Problem details: Repeat the entire listing exactly as written.

— START Recorded data —

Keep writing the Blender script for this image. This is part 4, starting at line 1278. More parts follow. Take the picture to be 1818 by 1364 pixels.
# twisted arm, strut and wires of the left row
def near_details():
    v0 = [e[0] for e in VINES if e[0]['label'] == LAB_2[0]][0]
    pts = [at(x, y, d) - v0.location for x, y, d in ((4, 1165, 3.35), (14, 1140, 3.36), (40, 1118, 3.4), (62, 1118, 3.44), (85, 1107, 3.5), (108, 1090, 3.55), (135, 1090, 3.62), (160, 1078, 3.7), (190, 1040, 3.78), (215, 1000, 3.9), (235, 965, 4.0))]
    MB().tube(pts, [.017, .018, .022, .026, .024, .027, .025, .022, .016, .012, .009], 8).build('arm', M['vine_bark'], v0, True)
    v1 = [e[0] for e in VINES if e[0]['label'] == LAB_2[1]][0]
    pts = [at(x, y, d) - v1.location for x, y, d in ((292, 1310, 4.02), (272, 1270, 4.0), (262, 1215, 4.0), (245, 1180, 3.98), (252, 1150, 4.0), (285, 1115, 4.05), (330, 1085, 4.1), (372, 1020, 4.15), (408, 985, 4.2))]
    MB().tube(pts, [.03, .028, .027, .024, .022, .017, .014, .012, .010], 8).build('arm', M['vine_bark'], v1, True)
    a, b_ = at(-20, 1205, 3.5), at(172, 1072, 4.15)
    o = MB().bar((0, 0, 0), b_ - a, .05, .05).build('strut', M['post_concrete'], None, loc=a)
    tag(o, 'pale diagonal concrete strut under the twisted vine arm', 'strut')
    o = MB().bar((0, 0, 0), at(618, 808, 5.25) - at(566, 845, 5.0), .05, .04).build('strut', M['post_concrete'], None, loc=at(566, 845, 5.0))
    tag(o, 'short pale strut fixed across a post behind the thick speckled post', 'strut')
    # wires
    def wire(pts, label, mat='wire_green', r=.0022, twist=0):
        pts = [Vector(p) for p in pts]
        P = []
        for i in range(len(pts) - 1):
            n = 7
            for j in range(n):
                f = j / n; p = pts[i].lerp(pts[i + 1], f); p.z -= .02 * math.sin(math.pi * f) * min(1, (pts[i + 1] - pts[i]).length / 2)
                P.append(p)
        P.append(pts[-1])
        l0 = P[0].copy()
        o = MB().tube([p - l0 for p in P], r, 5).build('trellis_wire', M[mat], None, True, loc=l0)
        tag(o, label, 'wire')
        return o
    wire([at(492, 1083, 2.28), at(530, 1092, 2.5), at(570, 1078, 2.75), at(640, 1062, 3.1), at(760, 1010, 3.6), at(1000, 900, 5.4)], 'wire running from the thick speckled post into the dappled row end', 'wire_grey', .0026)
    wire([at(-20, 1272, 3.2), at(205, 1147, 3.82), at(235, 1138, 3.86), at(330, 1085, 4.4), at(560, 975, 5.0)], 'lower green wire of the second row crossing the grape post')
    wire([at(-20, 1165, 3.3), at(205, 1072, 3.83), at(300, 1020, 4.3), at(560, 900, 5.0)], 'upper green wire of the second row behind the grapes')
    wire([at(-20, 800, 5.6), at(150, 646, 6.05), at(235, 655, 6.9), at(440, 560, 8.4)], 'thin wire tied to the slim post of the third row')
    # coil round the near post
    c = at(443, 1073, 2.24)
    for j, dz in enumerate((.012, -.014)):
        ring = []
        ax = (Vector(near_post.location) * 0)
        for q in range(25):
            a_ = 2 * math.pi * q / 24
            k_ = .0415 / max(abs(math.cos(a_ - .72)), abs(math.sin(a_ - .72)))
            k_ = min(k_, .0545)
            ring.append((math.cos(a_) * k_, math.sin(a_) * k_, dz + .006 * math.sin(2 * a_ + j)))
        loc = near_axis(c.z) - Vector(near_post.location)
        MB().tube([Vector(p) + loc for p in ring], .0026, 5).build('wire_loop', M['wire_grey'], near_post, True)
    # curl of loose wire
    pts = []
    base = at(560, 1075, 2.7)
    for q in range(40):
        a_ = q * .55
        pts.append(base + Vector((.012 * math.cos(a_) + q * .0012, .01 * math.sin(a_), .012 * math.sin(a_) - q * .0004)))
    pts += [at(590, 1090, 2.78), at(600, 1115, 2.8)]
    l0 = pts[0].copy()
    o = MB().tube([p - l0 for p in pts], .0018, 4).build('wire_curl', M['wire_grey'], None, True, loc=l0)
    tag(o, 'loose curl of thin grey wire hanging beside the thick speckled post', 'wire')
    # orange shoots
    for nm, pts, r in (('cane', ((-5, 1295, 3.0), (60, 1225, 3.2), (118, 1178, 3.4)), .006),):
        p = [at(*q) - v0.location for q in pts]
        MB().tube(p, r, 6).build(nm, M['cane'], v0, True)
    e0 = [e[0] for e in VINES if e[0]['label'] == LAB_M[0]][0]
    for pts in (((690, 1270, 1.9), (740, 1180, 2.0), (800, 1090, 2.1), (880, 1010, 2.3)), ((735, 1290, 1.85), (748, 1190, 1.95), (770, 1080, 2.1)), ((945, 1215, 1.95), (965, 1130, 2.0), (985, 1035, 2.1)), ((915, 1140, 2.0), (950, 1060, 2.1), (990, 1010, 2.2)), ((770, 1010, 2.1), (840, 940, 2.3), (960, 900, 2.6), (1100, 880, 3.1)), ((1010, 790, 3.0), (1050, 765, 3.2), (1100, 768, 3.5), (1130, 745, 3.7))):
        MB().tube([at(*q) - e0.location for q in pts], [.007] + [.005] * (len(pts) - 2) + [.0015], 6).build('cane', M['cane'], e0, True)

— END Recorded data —

Task solution:
Keep writing the Blender script for this image. This is part 4, starting at line 1278. More parts follow. Take the picture to be 1818 by 1364 pixels.
# twisted arm, strut and wires of the left row
def near_details():
    v0 = [e[0] for e in VINES if e[0]['label'] == LAB_2[0]][0]
    pts = [at(x, y, d) - v0.location for x, y, d in ((4, 1165, 3.35), (14, 1140, 3.36), (40, 1118, 3.4), (62, 1118, 3.44), (85, 1107, 3.5), (108, 1090, 3.55), (135, 1090, 3.62), (160, 1078, 3.7), (190, 1040, 3.78), (215, 1000, 3.9), (235, 965, 4.0))]
    MB().tube(pts, [.017, .018, .022, .026, .024, .027, .025, .022, .016, .012, .009], 8).build('arm', M['vine_bark'], v0, True)
    v1 = [e[0] for e in VINES if e[0]['label'] == LAB_2[1]][0]
    pts = [at(x, y, d) - v1.location for x, y, d in ((292, 1310, 4.02), (272, 1270, 4.0), (262, 1215, 4.0), (245, 1180, 3.98), (252, 1150, 4.0), (285, 1115, 4.05), (330, 1085, 4.1), (372, 1020, 4.15), (408, 985, 4.2))]
    MB().tube(pts, [.03, .028, .027, .024, .022, .017, .014, .012, .010], 8).build('arm', M['vine_bark'], v1, True)
    a, b_ = at(-20, 1205, 3.5), at(172, 1072, 4.15)
    o = MB().bar((0, 0, 0), b_ - a, .05, .05).build('strut', M['post_concrete'], None, loc=a)
    tag(o, 'pale diagonal concrete strut under the twisted vine arm', 'strut')
    o = MB().bar((0, 0, 0), at(618, 808, 5.25) - at(566, 845, 5.0), .05, .04).build('strut', M['post_concrete'], None, loc=at(566, 845, 5.0))
    tag(o, 'short pale strut fixed across a post behind the thick speckled post', 'strut')
    # wires
    def wire(pts, label, mat='wire_green', r=.0022, twist=0):
        pts = [Vector(p) for p in pts]
        P = []
        for i in range(len(pts) - 1):
            n = 7
            for j in range(n):
                f = j / n; p = pts[i].lerp(pts[i + 1], f); p.z -= .02 * math.sin(math.pi * f) * min(1, (pts[i + 1] - pts[i]).length / 2)
                P.append(p)
        P.append(pts[-1])
        l0 = P[0].copy()
        o = MB().tube([p - l0 for p in P], r, 5).build('trellis_wire', M[mat], None, True, loc=l0)
        tag(o, label, 'wire')
        return o
    wire([at(492, 1083, 2.28), at(530, 1092, 2.5), at(570, 1078, 2.75), at(640, 1062, 3.1), at(760, 1010, 3.6), at(1000, 900, 5.4)], 'wire running from the thick speckled post into the dappled row end', 'wire_grey', .0026)
    wire([at(-20, 1272, 3.2), at(205, 1147, 3.82), at(235, 1138, 3.86), at(330, 1085, 4.4), at(560, 975, 5.0)], 'lower green wire of the second row crossing the grape post')
    wire([at(-20, 1165, 3.3), at(205, 1072, 3.83), at(300, 1020, 4.3), at(560, 900, 5.0)], 'upper green wire of the second row behind the grapes')
    wire([at(-20, 800, 5.6), at(150, 646, 6.05), at(235, 655, 6.9), at(440, 560, 8.4)], 'thin wire tied to the slim post of the third row')
    # coil round the near post
    c = at(443, 1073, 2.24)
    for j, dz in enumerate((.012, -.014)):
        ring = []
        ax = (Vector(near_post.location) * 0)
        for q in range(25):
            a_ = 2 * math.pi * q / 24
            k_ = .0415 / max(abs(math.cos(a_ - .72)), abs(math.sin(a_ - .72)))
            k_ = min(k_, .0545)
            ring.append((math.cos(a_) * k_, math.sin(a_) * k_, dz + .006 * math.sin(2 * a_ + j)))
        loc = near_axis(c.z) - Vector(near_post.location)
        MB().tube([Vector(p) + loc for p in ring], .0026, 5).build('wire_loop', M['wire_grey'], near_post, True)
    # curl of loose wire
    pts = []
    base = at(560, 1075, 2.7)
    for q in range(40):
        a_ = q * .55
        pts.append(base + Vector((.012 * math.cos(a_) + q * .0012, .01 * math.sin(a_), .012 * math.sin(a_) - q * .0004)))
    pts += [at(590, 1090, 2.78), at(600, 1115, 2.8)]
    l0 = pts[0].copy()
    o = MB().tube([p - l0 for p in pts], .0018, 4).build('wire_curl', M['wire_grey'], None, True, loc=l0)
    tag(o, 'loose curl of thin grey wire hanging beside the thick speckled post', 'wire')
    # orange shoots
    for nm, pts, r in (('cane', ((-5, 1295, 3.0), (60, 1225, 3.2), (118, 1178, 3.4)), .006),):
        p = [at(*q) - v0.location for q in pts]
        MB().tube(p, r, 6).build(nm, M['cane'], v0, True)
    e0 = [e[0] for e in VINES if e[0]['label'] == LAB_M[0]][0]
    for pts in (((690, 1270, 1.9), (740, 1180, 2.0), (800, 1090, 2.1), (880, 1010, 2.3)), ((735, 1290, 1.85), (748, 1190, 1.95), (770, 1080, 2.1)), ((945, 1215, 1.95), (965, 1130, 2.0), (985, 1035, 2.1)), ((915, 1140, 2.0), (950, 1060, 2.1), (990, 1010, 2.2)), ((770, 1010, 2.1), (840, 940, 2.3), (960, 900, 2.6), (1100, 880, 3.1)), ((1010, 790, 3.0), (1050, 765, 3.2), (1100, 768, 3.5), (1130, 745, 3.7))):
        MB().tube([at(*q) - e0.location for q in pts], [.007] + [.005] * (len(pts) - 2) + [.0015], 6).build('cane', M['cane'], e0, True)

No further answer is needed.